O que vai ser a Presidência de Donald Trump? Toda a gente parece ter certezas. A verdade é que ninguém pode ter certezas. O começo é auspicioso? De forma nenhuma. Mas da mesma maneira que se exagerou na esperança messiânica depositada em Obama, talvez (oxalá) seja exagerada a perspectiva apocalíptica lançada sobre Trump.
É certo que a nova administração se estreia com taxas de aprovação muito baixas, e perante uma América que não estava tão dividida e crispada desde os conflitos raciais dos anos 60 ou da recondução de Nixon em 1972 (por causa do Vietname). As imagens das marchas de protesto, em Washington e por todo o mundo, mostram que o debate político não vai ser fácil no futuro próximo. E é também certo que Trump tem um programa “incendiário”: o muro contra o México, a amizade (será dependência?) em relação a Putin, a promessa de guerra à China, o desprezo em relação à Europa, as críticas à NATO, a recusa da agenda climática, o proteccionismo, o nacionalismo, etc.
O seu discurso de tomada de posse foi pobre e pouco elevado: meia-dúzia de slogans comicieiros, sem uma mensagem conciliadora e à altura das inequívocas responsabilidades dos EUA na democracia e no mundo. E foi injusto e ofensivo em relação ao seu antecessor, pintando uma “carnificina” vigente que não existe.
Muita gente não gosta daquele programa e desta América. Mas há quatro aspectos que convém notar. Desde logo, alguns dos problemas em que a América e o mundo estão mergulhados são anteriores a Trump. O ódio à globalização é uma causa da esquerda; o endividamento doméstico e a retracção internacional são um legado de Obama. Depois, há a distância da campanha eleitoral ao exercício do poder em Washington: o Presidente pode muito, mas não pode tudo, e o Partido Republicano não quererá imolar-se no altar de uma pura vaidade pessoal. Segue-se o pacote moral: o homem é “racista”, “xenófobo”, “islamofóbico”, “machista”, “sexista”, “misógino”, etc.

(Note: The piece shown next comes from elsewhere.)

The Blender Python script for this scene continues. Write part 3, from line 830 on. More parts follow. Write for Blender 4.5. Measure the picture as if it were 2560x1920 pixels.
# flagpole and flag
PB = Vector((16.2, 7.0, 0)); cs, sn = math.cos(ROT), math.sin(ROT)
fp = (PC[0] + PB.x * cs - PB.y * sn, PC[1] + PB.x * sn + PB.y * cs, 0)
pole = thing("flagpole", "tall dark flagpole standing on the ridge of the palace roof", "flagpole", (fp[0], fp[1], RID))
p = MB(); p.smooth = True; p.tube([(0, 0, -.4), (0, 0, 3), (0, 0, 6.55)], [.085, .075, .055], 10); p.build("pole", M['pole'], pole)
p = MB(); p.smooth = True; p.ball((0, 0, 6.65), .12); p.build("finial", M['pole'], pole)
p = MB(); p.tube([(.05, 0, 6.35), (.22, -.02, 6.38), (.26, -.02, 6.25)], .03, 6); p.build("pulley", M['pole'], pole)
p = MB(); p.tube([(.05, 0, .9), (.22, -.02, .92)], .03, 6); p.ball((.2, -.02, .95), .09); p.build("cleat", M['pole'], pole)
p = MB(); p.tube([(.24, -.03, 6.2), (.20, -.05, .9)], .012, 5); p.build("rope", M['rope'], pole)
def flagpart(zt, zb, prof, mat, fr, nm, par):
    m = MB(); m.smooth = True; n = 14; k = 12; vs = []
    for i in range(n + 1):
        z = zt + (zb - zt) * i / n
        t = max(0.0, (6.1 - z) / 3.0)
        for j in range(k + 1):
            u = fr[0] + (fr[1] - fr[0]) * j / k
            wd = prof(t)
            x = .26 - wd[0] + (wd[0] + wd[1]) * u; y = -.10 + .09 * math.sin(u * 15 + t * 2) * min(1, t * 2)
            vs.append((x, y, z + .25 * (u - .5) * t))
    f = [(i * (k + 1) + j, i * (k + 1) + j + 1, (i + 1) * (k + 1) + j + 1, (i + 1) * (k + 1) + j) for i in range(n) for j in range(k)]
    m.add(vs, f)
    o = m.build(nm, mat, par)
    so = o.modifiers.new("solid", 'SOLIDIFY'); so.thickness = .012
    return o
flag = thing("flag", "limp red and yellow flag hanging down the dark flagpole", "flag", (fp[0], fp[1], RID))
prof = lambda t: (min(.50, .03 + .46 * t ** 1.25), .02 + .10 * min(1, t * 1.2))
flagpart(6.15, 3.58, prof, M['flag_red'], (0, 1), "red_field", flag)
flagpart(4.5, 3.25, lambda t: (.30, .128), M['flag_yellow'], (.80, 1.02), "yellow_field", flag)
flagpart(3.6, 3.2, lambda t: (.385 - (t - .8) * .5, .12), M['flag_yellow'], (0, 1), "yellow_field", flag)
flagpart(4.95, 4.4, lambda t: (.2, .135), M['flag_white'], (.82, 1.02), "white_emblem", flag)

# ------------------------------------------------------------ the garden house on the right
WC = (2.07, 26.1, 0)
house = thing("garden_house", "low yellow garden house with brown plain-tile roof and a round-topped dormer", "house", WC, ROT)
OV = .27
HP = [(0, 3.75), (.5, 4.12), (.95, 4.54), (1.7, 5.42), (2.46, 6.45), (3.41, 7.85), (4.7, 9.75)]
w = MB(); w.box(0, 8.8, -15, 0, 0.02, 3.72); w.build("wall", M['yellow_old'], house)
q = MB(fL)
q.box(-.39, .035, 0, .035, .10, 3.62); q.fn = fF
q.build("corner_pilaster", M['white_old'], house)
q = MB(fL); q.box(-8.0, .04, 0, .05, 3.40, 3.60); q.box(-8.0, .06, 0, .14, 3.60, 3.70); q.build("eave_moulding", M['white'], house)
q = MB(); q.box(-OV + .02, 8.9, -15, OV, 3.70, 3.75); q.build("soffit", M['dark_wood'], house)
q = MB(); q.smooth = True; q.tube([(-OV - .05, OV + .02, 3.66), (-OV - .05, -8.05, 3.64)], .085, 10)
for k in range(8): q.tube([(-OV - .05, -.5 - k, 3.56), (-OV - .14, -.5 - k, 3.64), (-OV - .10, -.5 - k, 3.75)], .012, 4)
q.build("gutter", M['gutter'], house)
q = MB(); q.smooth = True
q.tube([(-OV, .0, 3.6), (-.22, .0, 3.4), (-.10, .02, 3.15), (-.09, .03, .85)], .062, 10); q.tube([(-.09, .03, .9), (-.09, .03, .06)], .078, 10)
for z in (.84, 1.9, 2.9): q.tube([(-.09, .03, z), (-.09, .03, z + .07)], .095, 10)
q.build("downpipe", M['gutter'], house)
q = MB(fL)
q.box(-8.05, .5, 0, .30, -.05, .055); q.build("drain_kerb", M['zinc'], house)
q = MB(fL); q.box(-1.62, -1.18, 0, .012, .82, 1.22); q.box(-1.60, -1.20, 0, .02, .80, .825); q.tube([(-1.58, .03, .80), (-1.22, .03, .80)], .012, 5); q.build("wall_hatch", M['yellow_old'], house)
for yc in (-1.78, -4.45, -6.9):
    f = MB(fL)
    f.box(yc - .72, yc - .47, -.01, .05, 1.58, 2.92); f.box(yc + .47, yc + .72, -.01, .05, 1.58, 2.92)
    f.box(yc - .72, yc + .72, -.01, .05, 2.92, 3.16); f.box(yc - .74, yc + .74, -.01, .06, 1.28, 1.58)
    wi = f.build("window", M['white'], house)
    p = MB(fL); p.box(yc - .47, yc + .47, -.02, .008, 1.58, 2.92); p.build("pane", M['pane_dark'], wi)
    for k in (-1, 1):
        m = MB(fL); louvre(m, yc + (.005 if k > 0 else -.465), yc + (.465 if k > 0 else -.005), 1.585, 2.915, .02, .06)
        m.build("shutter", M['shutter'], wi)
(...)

Sim, a Casa Branca deveria ter por inquilino alguém mais contido e bem-educado. Mas se se mistura política com moral, então a Casa Branca já teve outros inquilinos com comportamentos menos próprios. Finalmente, não pode ser esquecido que a América, tal como se plasmou no colégio de eleitores, o elegeu. Seria preferível o sufrágio directo (onde Clinton teve mais votos)? Pois reveja-se a Constituição. Meio mundo, paladino da liberdade e da tolerância, continua a achar que a democracia e as redes sociais só são boas quando elegem um dos “nossos”. E continua a não perceber que os EUA não são Nova Iorque, ou que a maioria silenciosa que elegeu Trump não é feita de “white trash”.
Foram milhões de eleitores que, sendo americanos, se preocupam com o seu país, a sua cidade, o seu emprego e o seu futuro. Podemos não gostar; mas não houve neles estupidez, nem pecado – embora haja evidentes razões para recear que a escolha tenha sido má, quer para a América, quer para o mundo.
Com a investidura de Trump, os moralistas e catastrofistas de serviço acham que a democracia está como nos anos 30: em plano descendente e a caminho da aniquilação. Mas negar ao Presidente legitimamente eleito a possibilidade de mostrar o que vale sentado na Casa Branca, e incendiar as ruas e a opinião pública com protestos violentos e palavras insultuosas, não dá saúde à democracia de que todos falam, mas que afinal anda pouco respeitada. Ainda no Sábado passado, a popular cantora Madonna foi ovacionada por uma multidão de supostos proprietários da democracia ao dizer que tinha pensado “fazer explodir a Casa Branca” (sic). Eis uma bela mensagem de tolerância!